**What the exercise asks:**
Begin with the first line of the entries below and reproduce each line exactly, ending with the line that holds "S.cycles.sample_clamp_indirect = 4.0".

* START Exercise input *

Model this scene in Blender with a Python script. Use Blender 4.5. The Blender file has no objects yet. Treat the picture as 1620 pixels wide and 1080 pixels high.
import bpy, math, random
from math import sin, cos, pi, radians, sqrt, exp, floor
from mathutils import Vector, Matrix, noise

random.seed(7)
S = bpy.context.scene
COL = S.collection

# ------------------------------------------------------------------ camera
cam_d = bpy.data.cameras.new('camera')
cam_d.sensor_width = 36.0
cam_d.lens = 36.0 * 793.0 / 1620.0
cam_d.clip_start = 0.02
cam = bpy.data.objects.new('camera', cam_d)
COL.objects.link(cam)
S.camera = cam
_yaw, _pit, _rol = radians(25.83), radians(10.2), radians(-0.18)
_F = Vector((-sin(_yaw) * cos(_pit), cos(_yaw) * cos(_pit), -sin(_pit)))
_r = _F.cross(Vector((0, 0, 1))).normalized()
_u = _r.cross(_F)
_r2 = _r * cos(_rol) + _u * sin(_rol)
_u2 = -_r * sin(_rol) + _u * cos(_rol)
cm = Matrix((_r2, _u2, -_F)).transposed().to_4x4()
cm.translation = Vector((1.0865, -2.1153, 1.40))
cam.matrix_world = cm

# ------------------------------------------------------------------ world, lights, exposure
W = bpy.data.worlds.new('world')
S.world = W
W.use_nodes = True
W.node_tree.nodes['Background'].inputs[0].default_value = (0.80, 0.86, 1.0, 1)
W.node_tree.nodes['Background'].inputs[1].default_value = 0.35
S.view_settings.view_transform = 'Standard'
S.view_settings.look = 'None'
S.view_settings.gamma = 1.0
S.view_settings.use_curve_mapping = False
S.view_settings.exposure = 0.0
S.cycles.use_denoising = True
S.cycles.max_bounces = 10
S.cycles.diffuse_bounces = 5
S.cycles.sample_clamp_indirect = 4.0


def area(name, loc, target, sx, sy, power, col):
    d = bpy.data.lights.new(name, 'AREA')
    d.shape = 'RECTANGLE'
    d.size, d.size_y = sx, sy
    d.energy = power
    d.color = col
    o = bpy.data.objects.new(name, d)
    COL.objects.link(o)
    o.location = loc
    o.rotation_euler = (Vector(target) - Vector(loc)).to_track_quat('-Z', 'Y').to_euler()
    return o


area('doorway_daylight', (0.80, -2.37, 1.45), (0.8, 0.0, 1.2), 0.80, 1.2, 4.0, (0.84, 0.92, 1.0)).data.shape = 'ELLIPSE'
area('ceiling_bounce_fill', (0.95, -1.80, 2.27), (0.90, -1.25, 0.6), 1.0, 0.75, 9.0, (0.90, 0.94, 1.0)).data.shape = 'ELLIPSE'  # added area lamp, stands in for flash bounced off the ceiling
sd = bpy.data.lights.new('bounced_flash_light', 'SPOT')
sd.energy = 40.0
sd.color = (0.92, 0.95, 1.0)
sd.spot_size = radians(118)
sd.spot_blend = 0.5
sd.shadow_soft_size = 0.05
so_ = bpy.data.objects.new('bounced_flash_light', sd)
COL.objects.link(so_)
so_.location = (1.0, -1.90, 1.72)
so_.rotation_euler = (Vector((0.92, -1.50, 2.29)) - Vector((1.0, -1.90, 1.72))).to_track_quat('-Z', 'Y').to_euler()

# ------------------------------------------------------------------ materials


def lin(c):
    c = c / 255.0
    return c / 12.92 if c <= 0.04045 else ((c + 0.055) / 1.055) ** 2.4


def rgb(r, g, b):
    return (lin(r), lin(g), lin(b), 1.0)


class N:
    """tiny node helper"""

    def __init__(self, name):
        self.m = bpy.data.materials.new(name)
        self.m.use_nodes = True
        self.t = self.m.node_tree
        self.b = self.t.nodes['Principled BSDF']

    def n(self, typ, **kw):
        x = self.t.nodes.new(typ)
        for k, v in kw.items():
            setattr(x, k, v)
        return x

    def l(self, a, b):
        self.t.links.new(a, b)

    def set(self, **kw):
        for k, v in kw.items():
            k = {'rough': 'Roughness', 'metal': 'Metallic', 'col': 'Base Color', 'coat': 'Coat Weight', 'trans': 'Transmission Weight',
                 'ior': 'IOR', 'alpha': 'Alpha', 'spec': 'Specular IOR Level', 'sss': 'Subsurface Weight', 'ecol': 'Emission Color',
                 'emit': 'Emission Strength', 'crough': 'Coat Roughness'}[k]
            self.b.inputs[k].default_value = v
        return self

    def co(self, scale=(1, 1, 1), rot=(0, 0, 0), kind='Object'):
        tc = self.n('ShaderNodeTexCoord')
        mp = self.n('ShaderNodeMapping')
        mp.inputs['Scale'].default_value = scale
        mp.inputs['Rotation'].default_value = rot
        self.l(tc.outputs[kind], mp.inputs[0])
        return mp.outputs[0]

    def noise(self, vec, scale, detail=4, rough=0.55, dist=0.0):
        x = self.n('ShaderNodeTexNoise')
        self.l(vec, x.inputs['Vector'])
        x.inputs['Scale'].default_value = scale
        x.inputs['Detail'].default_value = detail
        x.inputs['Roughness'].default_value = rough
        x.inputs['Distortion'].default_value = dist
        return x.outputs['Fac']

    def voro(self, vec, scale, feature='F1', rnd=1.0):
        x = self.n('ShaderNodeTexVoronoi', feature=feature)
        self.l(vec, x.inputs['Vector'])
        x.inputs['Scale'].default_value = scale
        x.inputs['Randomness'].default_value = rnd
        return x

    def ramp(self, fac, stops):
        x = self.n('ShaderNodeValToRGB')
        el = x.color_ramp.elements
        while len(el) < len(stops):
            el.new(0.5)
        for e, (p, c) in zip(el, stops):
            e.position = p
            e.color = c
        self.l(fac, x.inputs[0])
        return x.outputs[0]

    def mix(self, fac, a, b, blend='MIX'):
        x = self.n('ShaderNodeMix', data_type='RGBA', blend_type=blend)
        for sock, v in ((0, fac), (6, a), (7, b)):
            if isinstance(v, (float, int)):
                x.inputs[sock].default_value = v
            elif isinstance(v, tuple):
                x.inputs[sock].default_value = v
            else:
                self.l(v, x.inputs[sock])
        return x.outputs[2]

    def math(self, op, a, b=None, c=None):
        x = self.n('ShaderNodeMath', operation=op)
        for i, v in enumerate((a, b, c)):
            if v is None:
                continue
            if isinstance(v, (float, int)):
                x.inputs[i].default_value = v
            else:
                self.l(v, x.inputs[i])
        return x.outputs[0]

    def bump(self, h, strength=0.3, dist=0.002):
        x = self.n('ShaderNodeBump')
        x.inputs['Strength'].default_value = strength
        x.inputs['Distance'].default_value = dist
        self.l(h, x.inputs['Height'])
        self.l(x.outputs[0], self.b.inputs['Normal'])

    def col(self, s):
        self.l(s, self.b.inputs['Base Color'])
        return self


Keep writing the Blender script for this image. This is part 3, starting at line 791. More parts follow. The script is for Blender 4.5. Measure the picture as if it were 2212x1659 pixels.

* END Exercise input *

**Answer to the problem:**
Model this scene in Blender with a Python script. Use Blender 4.5. The Blender file has no objects yet. Treat the picture as 1620 pixels wide and 1080 pixels high.
import bpy, math, random
from math import sin, cos, pi, radians, sqrt, exp, floor
from mathutils import Vector, Matrix, noise

random.seed(7)
S = bpy.context.scene
COL = S.collection

# ------------------------------------------------------------------ camera
cam_d = bpy.data.cameras.new('camera')
cam_d.sensor_width = 36.0
cam_d.lens = 36.0 * 793.0 / 1620.0
cam_d.clip_start = 0.02
cam = bpy.data.objects.new('camera', cam_d)
COL.objects.link(cam)
S.camera = cam
_yaw, _pit, _rol = radians(25.83), radians(10.2), radians(-0.18)
_F = Vector((-sin(_yaw) * cos(_pit), cos(_yaw) * cos(_pit), -sin(_pit)))
_r = _F.cross(Vector((0, 0, 1))).normalized()
_u = _r.cross(_F)
_r2 = _r * cos(_rol) + _u * sin(_rol)
_u2 = -_r * sin(_rol) + _u * cos(_rol)
cm = Matrix((_r2, _u2, -_F)).transposed().to_4x4()
cm.translation = Vector((1.0865, -2.1153, 1.40))
cam.matrix_world = cm

# ------------------------------------------------------------------ world, lights, exposure
W = bpy.data.worlds.new('world')
S.world = W
W.use_nodes = True
W.node_tree.nodes['Background'].inputs[0].default_value = (0.80, 0.86, 1.0, 1)
W.node_tree.nodes['Background'].inputs[1].default_value = 0.35
S.view_settings.view_transform = 'Standard'
S.view_settings.look = 'None'
S.view_settings.gamma = 1.0
S.view_settings.use_curve_mapping = False
S.view_settings.exposure = 0.0
S.cycles.use_denoising = True
S.cycles.max_bounces = 10
S.cycles.diffuse_bounces = 5
S.cycles.sample_clamp_indirect = 4.0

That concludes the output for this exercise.